GIVEN REQUEST — Starting at the first line of the data, please print exactly those lines through the one that holds "traced('dark forked tree", omitting every picture.

[start]

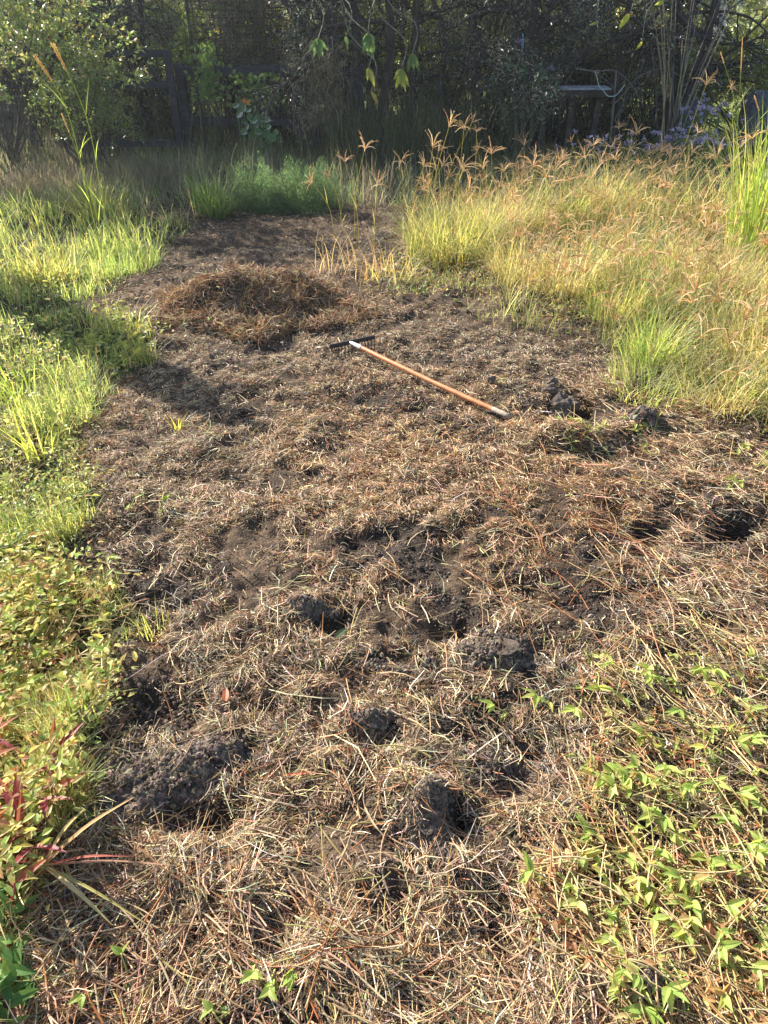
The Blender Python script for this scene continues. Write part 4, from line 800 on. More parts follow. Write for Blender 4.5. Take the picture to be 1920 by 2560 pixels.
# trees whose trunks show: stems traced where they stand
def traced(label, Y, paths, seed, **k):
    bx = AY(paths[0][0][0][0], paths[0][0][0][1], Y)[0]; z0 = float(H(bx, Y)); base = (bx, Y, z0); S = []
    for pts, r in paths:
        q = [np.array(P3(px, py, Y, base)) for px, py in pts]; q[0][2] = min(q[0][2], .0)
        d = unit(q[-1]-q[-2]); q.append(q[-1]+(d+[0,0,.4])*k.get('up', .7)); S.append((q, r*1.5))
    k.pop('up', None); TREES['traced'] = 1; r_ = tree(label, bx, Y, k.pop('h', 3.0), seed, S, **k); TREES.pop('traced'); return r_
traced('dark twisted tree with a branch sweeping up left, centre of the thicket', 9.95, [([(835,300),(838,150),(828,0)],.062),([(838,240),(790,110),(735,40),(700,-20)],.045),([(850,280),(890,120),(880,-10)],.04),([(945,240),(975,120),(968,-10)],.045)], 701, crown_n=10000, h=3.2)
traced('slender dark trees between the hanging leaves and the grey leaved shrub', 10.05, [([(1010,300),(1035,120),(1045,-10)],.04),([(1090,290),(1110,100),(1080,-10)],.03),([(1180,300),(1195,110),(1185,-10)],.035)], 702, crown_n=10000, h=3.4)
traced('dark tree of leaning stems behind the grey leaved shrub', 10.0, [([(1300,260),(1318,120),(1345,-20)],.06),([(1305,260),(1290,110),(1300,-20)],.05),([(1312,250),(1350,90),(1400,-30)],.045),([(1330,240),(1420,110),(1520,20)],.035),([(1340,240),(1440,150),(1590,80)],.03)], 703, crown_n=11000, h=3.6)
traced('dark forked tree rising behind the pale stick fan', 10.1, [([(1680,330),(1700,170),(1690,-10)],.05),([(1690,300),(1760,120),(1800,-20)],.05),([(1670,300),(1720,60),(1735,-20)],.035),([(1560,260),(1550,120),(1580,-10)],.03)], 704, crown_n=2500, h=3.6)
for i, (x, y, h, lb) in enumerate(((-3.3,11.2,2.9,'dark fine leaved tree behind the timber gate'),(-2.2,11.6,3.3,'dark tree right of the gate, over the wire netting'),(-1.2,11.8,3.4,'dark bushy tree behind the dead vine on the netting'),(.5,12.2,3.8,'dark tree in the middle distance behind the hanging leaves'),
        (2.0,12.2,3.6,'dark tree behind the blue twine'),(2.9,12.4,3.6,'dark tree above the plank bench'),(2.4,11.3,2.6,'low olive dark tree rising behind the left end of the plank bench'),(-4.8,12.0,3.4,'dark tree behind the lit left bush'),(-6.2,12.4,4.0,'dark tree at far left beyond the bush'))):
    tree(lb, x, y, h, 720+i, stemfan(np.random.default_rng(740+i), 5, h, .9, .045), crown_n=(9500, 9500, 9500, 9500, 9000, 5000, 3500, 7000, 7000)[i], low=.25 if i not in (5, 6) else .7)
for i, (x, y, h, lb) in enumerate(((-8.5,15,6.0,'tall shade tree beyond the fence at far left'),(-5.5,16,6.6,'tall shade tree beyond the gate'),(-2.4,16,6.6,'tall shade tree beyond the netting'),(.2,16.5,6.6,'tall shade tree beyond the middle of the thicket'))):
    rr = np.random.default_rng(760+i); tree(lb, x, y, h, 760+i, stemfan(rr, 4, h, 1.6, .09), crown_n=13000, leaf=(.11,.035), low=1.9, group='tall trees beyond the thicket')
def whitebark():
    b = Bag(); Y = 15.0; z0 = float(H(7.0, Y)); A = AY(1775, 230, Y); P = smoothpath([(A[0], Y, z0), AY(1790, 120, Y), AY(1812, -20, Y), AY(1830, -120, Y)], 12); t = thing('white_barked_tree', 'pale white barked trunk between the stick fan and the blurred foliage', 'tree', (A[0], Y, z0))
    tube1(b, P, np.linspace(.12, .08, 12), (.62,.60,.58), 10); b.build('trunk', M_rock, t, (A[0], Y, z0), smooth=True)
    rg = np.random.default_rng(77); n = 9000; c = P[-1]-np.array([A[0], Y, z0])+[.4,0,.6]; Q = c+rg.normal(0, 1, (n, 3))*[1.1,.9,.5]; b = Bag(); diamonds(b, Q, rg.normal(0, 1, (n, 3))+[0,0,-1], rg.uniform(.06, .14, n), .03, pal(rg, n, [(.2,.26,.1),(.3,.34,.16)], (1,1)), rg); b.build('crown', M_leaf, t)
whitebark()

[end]

THE COMPLETED TASK —
The Blender Python script for this scene continues. Write part 4, from line 800 on. More parts follow. Write for Blender 4.5. Take the picture to be 1920 by 2560 pixels.
# trees whose trunks show: stems traced where they stand
def traced(label, Y, paths, seed, **k):
    bx = AY(paths[0][0][0][0], paths[0][0][0][1], Y)[0]; z0 = float(H(bx, Y)); base = (bx, Y, z0); S = []
    for pts, r in paths:
        q = [np.array(P3(px, py, Y, base)) for px, py in pts]; q[0][2] = min(q[0][2], .0)
        d = unit(q[-1]-q[-2]); q.append(q[-1]+(d+[0,0,.4])*k.get('up', .7)); S.append((q, r*1.5))
    k.pop('up', None); TREES['traced'] = 1; r_ = tree(label, bx, Y, k.pop('h', 3.0), seed, S, **k); TREES.pop('traced'); return r_
traced('dark twisted tree with a branch sweeping up left, centre of the thicket', 9.95, [([(835,300),(838,150),(828,0)],.062),([(838,240),(790,110),(735,40),(700,-20)],.045),([(850,280),(890,120),(880,-10)],.04),([(945,240),(975,120),(968,-10)],.045)], 701, crown_n=10000, h=3.2)
traced('slender dark trees between the hanging leaves and the grey leaved shrub', 10.05, [([(1010,300),(1035,120),(1045,-10)],.04),([(1090,290),(1110,100),(1080,-10)],.03),([(1180,300),(1195,110),(1185,-10)],.035)], 702, crown_n=10000, h=3.4)
traced('dark tree of leaning stems behind the grey leaved shrub', 10.0, [([(1300,260),(1318,120),(1345,-20)],.06),([(1305,260),(1290,110),(1300,-20)],.05),([(1312,250),(1350,90),(1400,-30)],.045),([(1330,240),(1420,110),(1520,20)],.035),([(1340,240),(1440,150),(1590,80)],.03)], 703, crown_n=11000, h=3.6)
traced('dark forked tree rising behind the pale stick fan', 10.1, [([(1680,330),(1700,170),(1690,-10)],.05),([(1690,300),(1760,120),(1800,-20)],.05),([(1670,300),(1720,60),(1735,-20)],.035),([(1560,260),(1550,120),(1580,-10)],.03)], 704, crown_n=2500, h=3.6)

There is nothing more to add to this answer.